マニラ日記(17)再定住エリアⅠ


10月11日(日) 再定住エリア
 ナボタスのスラム実習をお膳立てしてくれたNGOが、マニラの郊外にスラム住民たちのための再定住エリアを準備しているというので見学してきた。スラム街の人口過剰を解消するために、ある程度生活にゆとりがある家族に郊外の家を提供し、再定住を促す計画だという。
 神学院を朝早くに出発して、わたしたちはブラカン市にある再定住エリアを目指した。マニラから車で1時間も走ると、車窓からどこまでも広がる緑の丘陵地帯が見えてくる。ところどころに大きなセメント工場と石灰採掘の爪痕があるものの、とても美しい景色だ。大都市の近郊にほぼ手つかずの自然が残っていることに驚かされる。日曜日で道が空いていたので、およそ1時間半ほどで豊かな緑に囲まれた再定住エリアに到着した。
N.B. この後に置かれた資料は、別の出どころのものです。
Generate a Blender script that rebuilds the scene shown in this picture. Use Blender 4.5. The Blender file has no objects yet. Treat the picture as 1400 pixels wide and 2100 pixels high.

 野球4つ分くらいの敷地の中に、すでに5軒ほどの家が建てられていた。1軒の価格は土地を含めて150万円ほどで、全部で70軒建てて分譲する計画だという。びっくりしたのは、この住宅の設計者が横浜教区の司祭で建築家の岩間勉師だったことだ。岩間師とは、お互いにまだ神学生になる前、山谷の「神の愛の宣教者会」で一緒にボランティアをしていたことがある。まさかこんなところで彼の作品に出会うとは思わなかった。
 ナボタスの居住環境から比べたら天と地ほど差のある美しい場所ではあるが、再定住には重大な問題が一つある。150万円の住宅購入費は25年ローンにできるからいいとしても、ローンを支払いつつ家族を養うだけの収入を得ることが郊外では非常に困難なのだ。ジプニーやバスを乗り継いでマニラの市街に通うには片道2-3時間かかる。再定住者への仕事の斡旋や有機農業の推進などによってその問題を解決していきたいと、NGOの職員さんたちは話していた。
※写真の解説…岩間勉神父の設計による、再定住用住宅。